Im comming to Fedora from MX Linux and I wonder if it’s a good idea to preserve /home (ext4 formatted) given that MX linux and fedora are so different, i.e. different DE, different init-system, etc.?
While preserving /home seems like the easiest solution up front, my worry is that preserving my /home will “carry over” a lot of “garbage” dot-files, etc. from MX Linux which in the best case isn’t needed/used by fedora and in the worst case can interfere with the fedora/gnome configuration?
I tend to keep all my application configs when I re-install/upgrade. A lot of these are dotfiles in ~/, but now a lot are also moving to ~/.config/. I tend not to keep the gnome settings around if it’s a major gnome version update since they’re not all backwards compatible.
That might be the best idea. I guess I’ll have to take a thorough look at all my dotfiles and determine what to save. This is the first time i hop distro so I haven’t done this exercise yet.

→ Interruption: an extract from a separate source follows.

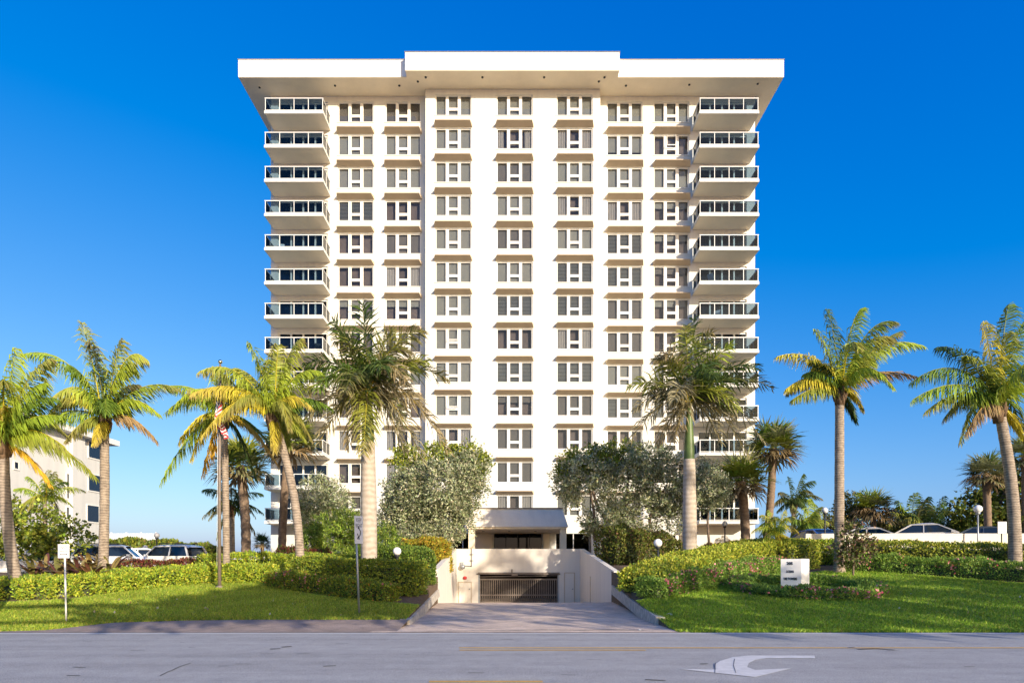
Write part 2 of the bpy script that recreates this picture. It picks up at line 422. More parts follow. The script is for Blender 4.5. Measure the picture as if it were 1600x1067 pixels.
kerb('kerb', [(float(edgeL(y)) - .06, y, max(drive_z(y), gz(edgeL(y) - .3, y) * .42)) for y in yk], .09, 'weathered pale stone kerb beside the clipped hedge left of the driveway')
kerb('kerb', [(float(edgeR(y)) + .06, y, max(drive_z(y), gz(edgeR(y) + .3, y) * .45)) for y in yk], .13, 'cracked grey stone kerb between the driveway and the shaded right lawn')

# ------------------------------------------------------------------ the apartment tower
YW, YB, YF, YFC = 54.0, 53.2, 51.9, 51.2       # wing wall, bay wall, fascia of wings, fascia of centre
FLOOR0, STEP, NR = 38.6, 2.77, 13
WC0 = 39.97
tower = empty('apartment_tower', (0, YW, 2.4), 'tall white thirteen storey apartment block with corner balconies and broad flat roof', 'building')
TB = Vector((0, YW, 2.4))
def tpart(mb, name, m, parent=None):
    o = mb.build(name, m, parent or tower); o.location = -TB if parent is None else (0, 0, 0); return o
def facade(x0, x1, z0, z1, Y, holes, depth, name='wall'):
    mb = MB(); xs = sorted({x0, x1, *[h[0] for h in holes], *[h[1] for h in holes]}); zs = sorted({z0, z1, *[h[2] for h in holes], *[h[3] for h in holes]})
    for i in range(len(xs) - 1):
        cx = (xs[i] + xs[i + 1]) / 2; run = None
        for j in range(len(zs) - 1):
            cz = (zs[j] + zs[j + 1]) / 2
            if not any(h[0] < cx < h[1] and h[2] < cz < h[3] for h in holes):
                if run is None: run = zs[j]
                end = zs[j + 1]
                last = j == len(zs) - 2
            else: last = True; end = zs[j]
            if run is not None and (last):
                mb.quad((xs[i], Y, run), (xs[i + 1], Y, run), (xs[i + 1], Y, end), (xs[i], Y, end)); run = None
    for a, b, c, d in holes:
        e = Y + depth
        mb.quad((a, Y, c), (a, e, c), (b, e, c), (b, Y, c)); mb.quad((a, Y, d), (b, Y, d), (b, e, d), (a, e, d))
        mb.quad((a, Y, c), (a, Y, d), (a, e, d), (a, e, c)); mb.quad((b, Y, c), (b, e, c), (b, e, d), (b, Y, d))
    return mb
WW, WH = 3.0, 1.72
BAYX = [-4.89, .21, 5.20]; LX = [-13.2, -9.2]; RX = [9.5, 13.45]
def wz(i): return WC0 - STEP * i
GZ = 3.5
def win_rows(i0=0): return [wz(i) for i in range(13)]
wh = lambda x, z, hh=WH: (x - WW / 2, x + WW / 2, z - hh / 2, z + hh / 2)
DL = (-19.75, -15.55); DR = (15.75, 19.80)
dz_ = lambda i: (FLOOR0 - STEP * i + .02, FLOOR0 - STEP * i + 2.2)
hl = [wh(x, z) for x in LX for z in win_rows()] + [(DL[0], DL[1], *dz_(i)) for i in range(13)]
hr = [wh(x, z) for x in RX for z in win_rows() + [GZ]] + [(DR[0], DR[1], *dz_(i)) for i in range(13)]
LOBBY = (-1.5, 2.45, 2.45, 4.42)
hb = [wh(x, z) for x in BAYX for z in win_rows()] + [LOBBY, (-5.6, -2.6, 2.6, 4.4), (3.6, 6.6, 2.6, 4.4)]
tpart(facade(-20.35, -7.2, 1.5, 41.3, YW, hl, .5), 'wall', M['wall'])
tpart(facade(7.34, 20.5, 1.5, 41.3, YW, hr, .5), 'wall', M['wall'])
mb = facade(-7.2, 7.34, 1.5, 41.3, YB, hb, .5)
mb.quad((-7.2, YB, 1.5), (-7.2, YB, 41.3), (-7.2, YW, 41.3), (-7.2, YW, 1.5)); mb.quad((7.34, YB, 1.5), (7.34, YW, 1.5), (7.34, YW, 41.3), (7.34, YB, 41.3))
tpart(mb, 'projecting_bay', M['wall'])
mb = MB(); mb.box(-20.1, -7.3, YW + .5, 74, 1.5, 41.2); mb.box(7.44, 20.25, YW + .5, 74, 1.5, 41.2); mb.box(-7.18, 7.32, YB + .5, 73.9, 1.5, 41.19)
tpart(mb, 'interior', M['room'])
mb = MB(); mb.box(-20.35, -20.12, YW + .003, 74.2, 1.5, 41.3); mb.box(20.27, 20.5, YW + .003, 74.2, 1.5, 41.3); mb.box(-20.1, 20.25, 74, 74.2, 1.5, 41.29)
tpart(mb, 'side_wall', M['wall'])
# floor bands: faint joints where the storeys meet are thin proud strips
mb = MB()
mb.box(-22.2, 22.05, YF, 76, 41.34, 42.72); tpart(mb, 'roof', [M['roof_white']])
mb = MB(); mb.box(-8.55, 8.6, YFC, 60, 41.335, 42.76); tpart(mb, 'roof', M['roof_white'])
mb = MB(); mb.box(-22.19, 22.04, YF + .01, 75.9, 41.30, 41.339); mb.box(-8.54, 8.59, YFC + .01, YF + .008, 41.30, 41.334); tpart(mb, 'soffit', M['tan_light'])
mb = MB(); mb.box(-22.25, 22.1, YF - .05, 76.05, 42.72, 42.75); mb.box(-8.6, 8.65, YFC - .05, 60, 42.76, 42.80); tpart(mb, 'roof_edge', M['roof_grey'])
for x, y in [(-20.9, 53), (-14.6, 52.8), (-9.3, 52.8), (-7.7, 52.35), (-7, 51.9), (-2.4, 51.9), (2.6, 51.9), (7.5, 51.9), (7.1, 52.35), (9.4, 52.8), (14.6, 52.7), (20.2, 52.6), (-20.2, 56), (20.6, 55.6)]:
    tpart(MB().lathe((x, y, 41.25), [(.001, 0), (.09, 0), (.09, .05)], 10), 'downlight', M['metal_dark'])

# window meshes, shared
def window_frame(h=WH, lower=True):
    mb = MB(); w2, h2 = WW / 2, h / 2; y0, y1 = .10, .20
    mb.box(-w2, -w2 + .09, y0, y1, -h2, h2); mb.box(w2 - .09, w2, y0, y1, -h2, h2)
    mb.box(-w2 + .09, w2 - .09, y0, y1, h2 - .07, h2); mb.box(-w2 + .09, w2 - .09, y0, y1, -h2, -h2 + .06)
    for x in (-.5, .5): mb.box(x - .125, x + .125, y0 - .03, y1 + .02, -h2 + .06, h2 - .07)
    mb.box(-.375, .375, y0 - .015, y1, -h2 + .48, -h2 + .69)
    mb.box(-w2 - .06, w2 + .06, -.05, .10, -h2 - .05, -h2 + .002)
    return mb.mesh('window', M['frame'])
def pane_mesh(w, h): return MB().box(-w / 2, w / 2, 0, .012, -h / 2, h / 2).mesh('pane', M['pane'])
WFR = window_frame()
P_SIDE = pane_mesh(.785, WH - .13); P_TOP = pane_mesh(.75, WH - .69 - .07); P_VENT = pane_mesh(.75, .42)
P_DOOR = MB().box(-.4, .4, 0, .012, 0, 2.05).mesh('door_pane', M['door_glass'])
def blind_mesh(kind):
    mb = MB(); w, h2 = WW / 2 - .03, WH / 2 - .02
    if kind == 'full': mb.box(-w, w, 0, .01, -h2, h2)
    elif kind == 'half': mb.box(-w, w, 0, .01, h2 - .55, h2)
    elif kind == 'low': mb.box(-w, w, 0, .01, -h2 + .35, h2)
    elif kind == 'slats':
        k = -h2 + .03
        while k < h2 - .05:
            for a, b in ((-1.42, -.62), (-.38, .38), (.62, 1.42)): mb.hexa([(a, -.05, k), (b, -.05, k), (b, .03, k + .075), (a, .03, k + .075)], [(a, -.05, k + .012), (b, -.05, k + .012), (b, .03, k + .087), (a, .03, k + .087)])
            k += .115
    else:
        spans = [(-w, -.35), (.35, w)] if kind == 'curtains' else [(-w, -.9), (.85, w)]
        for a, b in spans:
            n = int((b - a) / .035)
            for i in range(n):
                xa, xb = a + (b - a) * i / n, a + (b - a) * (i + 1) / n
                ya, yb = .03 * math.sin(xa * 45), .03 * math.sin(xb * 45)
                mb.quad((xa, ya, -h2), (xb, yb, -h2), (xb, yb, h2), (xa, ya, h2))
    return mb
BL = {}
for k, m in [('full', 'blind'), ('fulld', 'blind_dark'), ('half', 'blind'), ('halfd', 'blind_dark'), ('low', 'blind'), ('slats', 'shutter'), ('curtains', 'curtain'), ('narrow', 'curtain')]:
    BL[k] = blind_mesh({'fulld': 'full', 'halfd': 'half'}.get(k, k)).mesh('blind', M[m])
mb = MB()        # sun hood over a window: flat top, underside rising to the front, tapered ends
w = WW / 2 + .10; d = .62; rise = .22
mb.add([(-w, 0, 0), (w, 0, 0), (w - .16, -d, rise), (-w + .16, -d, rise), (-w, 0, rise + .10), (w, 0, rise + .10), (w - .16, -d, rise + .06), (-w + .16, -d, rise + .06)],
       [(0, 3, 2, 1), (4, 5, 6, 7), (0, 4, 7, 3), (1, 2, 6, 5), (3, 7, 6, 2)])
HOOD = mb.mesh('sun_hood', M['tan'])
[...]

If I do chose to preserve the complete /home partition, do you know if there’s a tool to cleanup dotfiles that is no longer needed e.g. because the app is not installed on the fedora?

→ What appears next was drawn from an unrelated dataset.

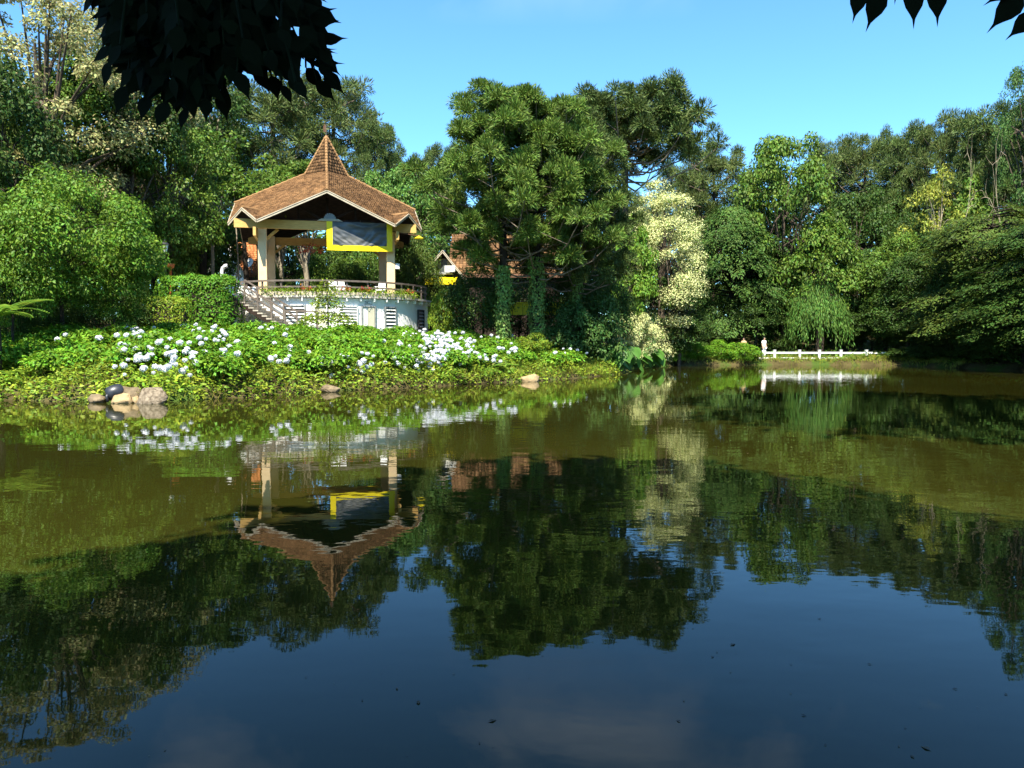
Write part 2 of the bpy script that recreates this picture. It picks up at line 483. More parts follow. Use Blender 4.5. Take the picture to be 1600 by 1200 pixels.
def clump_leaves(L, rng, c, r, n, leaf, up=.5, flat=.75, droop=.25):
    d = rand_dirs(rng, n, -.4)
    rad = r * rng.uniform(.55, 1.08, n)[:, None]
    P = c + d * rad * np.array([1, 1, flat])
    N = nrm(d + np.array([0, 0, up]) + rng.normal(0, .45, (n, 3)))
    D = nrm(np.cross(N, rng.normal(0, 1, (n, 3)))) + d * .5 + np.array([0, 0, -droop])
    sz = leaf * rng.uniform(.7, 1.3, n)
    L.add(P, D, N, sz, sz * .52)


def broadleaf(seed, H, W, cb, nclump, per, leaf, bark, mat, blossom=None, trunk_r=None, shape=1.0, clump=.17, lean=0.0, top_bias=.2):
    """rounded crown made of leaf clumps carried on limbs; returns dict of meshes"""
    rng = np.random.default_rng(seed)
    L, T, B = Leaves(), Tubes(), Leaves()
    tr = trunk_r or H * .022
    wob = [Vector((rng.normal(0, .012) * H + lean * H * t, rng.normal(0, .012) * H, H * t * .82)) for t in (0, .2, .4, .6, .8, 1)]
    wob[0] = Vector((0, 0, -.4))
    T.add(wob, [tr * 1.25, tr, tr * .85, tr * .65, tr * .42, tr * .15])
    zc, hz, hr = H * (cb + 1) / 2, H * (1 - cb) / 2, W / 2
    for i in range(nclump):
        d = rand_dirs(rng, 1)[0]
        k = rng.uniform(.45, 1.08) ** .45
        prof = 1 - max(0, d[2]) * (1 - shape)
        c = np.array([d[0] * hr * k * prof + lean * H * .6, d[1] * hr * k * prof, zc + d[2] * hz * k])
        r = W * clump * rng.uniform(.65, 1.25) * (1 if d[2] < .6 else .85)
        clump_leaves(L, rng, c, r, per, leaf)
        if blossom is not None and (d[1] < .75):
            clump_leaves(B, rng, c + np.array([0, 0, r * .1]), r * 1.1, int(per * 8), leaf * .66, .6)
        if i % 3 == 0:
            t = rng.uniform(.35, .85)
            s = wob[min(5, int(t * 5))].lerp(wob[min(5, int(t * 5) + 1)], t * 5 % 1)
            e = Vector(c); mid = s.lerp(e, .5) + Vector((0, 0, H * .03))
            T.add([s, mid, e], [tr * .35, tr * .22, tr * .07], 5)
    out = {'trunk': T.mesh('trunk', bark), 'crown': L.mesh('crown', mat), 'H': H, 'W': W}
    if blossom is not None: out['blossom'] = B.mesh('blossom', blossom)
    return out


def feathery(seed, H, W, cb, nspray, leaf, bark, mat, droop=.35, spray=.2, shape=.8):
    """tiered crown of drooping flat sprays"""
    rng = np.random.default_rng(seed)
    L, T = Leaves(), Tubes()
    tr = H * .02
    T.add([(0, 0, -.4), (rng.normal(0, .1), 0, H * .3), (0, rng.normal(0, .1), H * .6), (0, 0, H * .95)], [tr * 1.2, tr, tr * .6, tr * .15])
    gi = 0
    for i in range(nspray):
        if i % 9 == 0:
            t0 = rng.uniform(0, 1) ** .8; a0 = gi * 2.39996 + rng.normal(0, .3); k0 = rng.uniform(.6, 1.12); gi += 1
        t = min(1, max(0, t0 + rng.normal(0, .035)))
        z = H * (cb + (1 - cb) * t)
        a = a0 + rng.normal(0, .2)
        R_ = W / 2 * (math.sqrt(max(0.03, 1 - (abs(t - .3) / .75) ** 2)) if shape > .5 else 1 - t * .8)
        rr = R_ * k0 * rng.uniform(.55, 1.0)
        o = np.array([math.cos(a), math.sin(a), -droop * rng.uniform(.4, 1.6)]); o /= np.linalg.norm(o)
        s = np.array([-math.sin(a), math.cos(a), 0]); nn = np.cross(o, s); nn *= np.sign(nn[2] + 1e-6)
        ln = W * spray * rng.uniform(.7, 1.3)
        c = np.array([math.cos(a) * rr, math.sin(a) * rr, z])
        k = 80
        u = rng.uniform(0, 1, k); v = rng.choice([-1, -.5, 0, .5, 1], k) * .42 * (1 - u * .5) + rng.normal(0, .03, k)
        P = c + ln * ((u - .5)[:, None] * o + v[:, None] * s) + rng.normal(0, .03 * ln, (k, 3)) - np.outer(u * u, [0, 0, ln * .25])
        N = nrm(nn + rng.normal(0, .3, (k, 3)))
        D = o + s * np.sign(v)[:, None] * .7 + rng.normal(0, .2, (k, 3)) + np.array([0, 0, -.2])
        sz = leaf * rng.uniform(.7, 1.3, k)
        L.add(P, D, N, sz, sz * .4)
        if i % 6 == 0:
            T.add([(0, 0, z - rr * .1), tuple(c * .6 + np.array([0, 0, z * .4])), tuple(c)], [tr * .3, tr * .2, tr * .05], 5)
    return {'trunk': T.mesh('trunk', bark), 'crown': L.mesh('crown', mat), 'H': H, 'W': W}


def willow(seed, H, W, nstrand, leaf, bark, mat):
    rng = np.random.default_rng(seed)
    L, T = Leaves(), Tubes()
    tr = H * .025
    T.add([(0, 0, -.4), (.1, 0, H * .4), (0, .1, H * .8)], [tr * 1.2, tr, tr * .5])
    for i in range(nstrand):
        a = rng.uniform(0, 2 * np.pi); r = W / 2 * math.sqrt(rng.uniform(.05, 1))
        zt = H * (1 - .45 * (r / (W / 2)) ** 2) * rng.uniform(.85, 1)
        ln = H * rng.uniform(.2, .5)
        k = 26
        u = np.sort(rng.uniform(0, 1, k))
        P = np.stack([math.cos(a) * (r + .2 * u * W * .3), math.sin(a) * (r + .2 * u * W * .3), zt - u * ln], 1) + rng.normal(0, .08, (k, 3))
        N = nrm(rng.normal(0, 1, (k, 3)) + np.array([math.cos(a), math.sin(a), .4]))
        D = np.array([math.cos(a) * .25, math.sin(a) * .25, -1]) + rng.normal(0, .25, (k, 3))
        L.add(P, D, N, leaf * rng.uniform(.7, 1.4, k), leaf * .22)
        if i % 8 == 0: T.add([(0, 0, H * .6), (math.cos(a) * r * .6, math.sin(a) * r * .6, zt), (math.cos(a) * r, math.sin(a) * r, zt)], [tr * .3, tr * .15, tr * .05], 5)
    return {'trunk': T.mesh('trunk', bark), 'crown': L.mesh('crown', mat), 'H': H, 'W': W}


def tuft(L, rng, c, r, nb, down=-.5):
    """ball of stiff branchlets, the way an araucaria limb ends"""
    d = rand_dirs(rng, nb, down)
    up = (d[:, 2] > .25)[:, None]
    ln = r * rng.uniform(.25, .42, nb)
    st = c + d * (r * rng.uniform(.48, .78, nb))[:, None] * [1, 1, .92]
    D = nrm(d * .8 + np.where(up, [0, 0, .35], [0, 0, -.35]) + rng.normal(0, .2, (nb, 3)))
    N1 = nrm(np.cross(D, rng.normal(0, 1, (nb, 3))))
    L.add(st, D, N1, ln, r * .062)
    k = nb // 3                          # stalks towards the middle
    L.add(c + d[:k] * r * .1, d[:k], N1[:k], r * .65, r * .06)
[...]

I’m afraid I’m not aware of a tool that does this. There are just too many apps out there for any single tool to keep track of. It has to be done manually.
Of course, the other way to look at this is to backup what you want to save, including dot files and directories, then do a fresh install. If you have the storage space you could even make a BTRFS partition and subvolume to back up what you want/need then install fresh and new copying backuped data into new home. I’ve done it successfully, usually with the need to relabel files for selinux after so my new user could claim ownership.
I do have backups and I have actually been considering to create another partition for user files/directories like docs and pics and then symlink those back to home. I think this will make it much easier to re-install or change distro in the future.
I’m not sure I’m ready to jump on the btrfs wagon yet, I’m still in the process of getting used to openzfs (on a server).